The survey also asked if the business travelers worry about their families thinking they would rather travel for work than handle their day-to-day homelife responsibilities. More than one-fifth (21 percent) said that they are worried about it, broken down to 22 percent in the Americas, 17 percent of Europeans and 23 percent of Asia Pacific respondents. Millennials were the most concerned demographic group in the three regions, although in the Asia Pacific, Gen X respondents showed equal concern.

“Even though the same research reveals that business travelers feel that positives outweigh negatives at work [92 percent] and at home [82 percent], when traveling for business, companies need to be aware of the concerns that business travelers face, and help to address them head-on,” said Catherine Maguire-Vielle, CWT’s executive vice president and chief human resources officer. “Relationships are a fundamental part of a person’s well-being, and companies have the obligation to ensure their employees’ travels are not jeopardizing them at home or in the office.”

Effect on Co-Workers

The survey also showed that nearly one-quarter of business travelers feel guilty that their colleagues must pick up the slack in their absence. Twenty-five percent of the Asia-Pacific travelers said they feel guilty about it, compared with 24 percent of Europeans and 16 percent of those in the Americas. Overall, Gen X travelers were most concerned, followed by baby boomers and millennials.

Slightly fewer business travelers (13 percent) in the Americas than their European and Asia Pacific  counterparts (both 14 percent) said they are concerned about staying in touch with people in their main office. In each geographical group, millennials ranked as the most concerned.

More than one-fifth (21 percent) of respondents reported that they stress over spending too much time with co-workers or clients on the road. Generational differences were seen in the three regions, with the most stressed groups being baby boomers in the Americas, Gen X and baby boomers in Europe, and millennials in Asia Pacific.
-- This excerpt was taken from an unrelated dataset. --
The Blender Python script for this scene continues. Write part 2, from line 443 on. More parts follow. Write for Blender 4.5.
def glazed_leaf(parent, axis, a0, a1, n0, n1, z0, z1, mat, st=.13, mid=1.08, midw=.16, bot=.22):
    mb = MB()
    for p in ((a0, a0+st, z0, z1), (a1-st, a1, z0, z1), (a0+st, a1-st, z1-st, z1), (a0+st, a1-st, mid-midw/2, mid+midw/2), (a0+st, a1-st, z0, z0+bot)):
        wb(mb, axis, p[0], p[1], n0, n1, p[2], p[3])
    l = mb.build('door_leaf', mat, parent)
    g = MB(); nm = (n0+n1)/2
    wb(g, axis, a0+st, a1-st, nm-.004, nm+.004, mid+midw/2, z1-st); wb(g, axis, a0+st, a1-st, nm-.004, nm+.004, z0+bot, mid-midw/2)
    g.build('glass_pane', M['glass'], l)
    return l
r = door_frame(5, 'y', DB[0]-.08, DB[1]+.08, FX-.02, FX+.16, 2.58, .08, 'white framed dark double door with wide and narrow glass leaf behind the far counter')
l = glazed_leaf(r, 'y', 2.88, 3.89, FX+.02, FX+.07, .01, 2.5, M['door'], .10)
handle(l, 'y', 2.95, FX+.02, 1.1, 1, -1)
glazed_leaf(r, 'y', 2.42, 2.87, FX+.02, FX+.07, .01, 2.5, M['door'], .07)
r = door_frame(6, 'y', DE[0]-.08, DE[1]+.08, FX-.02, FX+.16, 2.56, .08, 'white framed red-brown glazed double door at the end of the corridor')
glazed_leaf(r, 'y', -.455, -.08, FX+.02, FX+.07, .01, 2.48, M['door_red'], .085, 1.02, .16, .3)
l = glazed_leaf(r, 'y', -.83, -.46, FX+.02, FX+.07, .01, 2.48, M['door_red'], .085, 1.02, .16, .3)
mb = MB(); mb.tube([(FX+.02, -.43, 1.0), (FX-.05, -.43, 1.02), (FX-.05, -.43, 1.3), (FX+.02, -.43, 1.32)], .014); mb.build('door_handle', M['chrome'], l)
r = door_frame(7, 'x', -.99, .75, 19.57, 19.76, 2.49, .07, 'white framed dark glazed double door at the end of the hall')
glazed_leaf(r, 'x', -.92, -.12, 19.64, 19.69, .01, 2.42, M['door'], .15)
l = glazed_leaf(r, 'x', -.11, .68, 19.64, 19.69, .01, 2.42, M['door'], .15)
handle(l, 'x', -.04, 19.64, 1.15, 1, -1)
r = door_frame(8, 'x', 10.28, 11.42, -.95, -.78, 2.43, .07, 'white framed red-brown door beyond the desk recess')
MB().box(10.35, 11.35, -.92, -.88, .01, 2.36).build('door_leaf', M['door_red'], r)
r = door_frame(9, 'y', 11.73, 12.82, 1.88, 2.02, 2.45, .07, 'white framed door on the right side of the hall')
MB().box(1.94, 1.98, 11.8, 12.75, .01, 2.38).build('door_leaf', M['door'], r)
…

Survey responses were collected from more than 2,700 business travelers in the Americas, Europe and Asia Pacific who traveled four or more times in the previous 12 months. Respondents in the Americas hailed from Argentina, Brazil, Canada, Mexico and the United States; those in Europe were from Belgium, France, Germany, Italy, the Netherlands, Spain, Sweden and the United Kingdom; and those in Asia Pacific were from Australia, China, India, Japan and Singapore.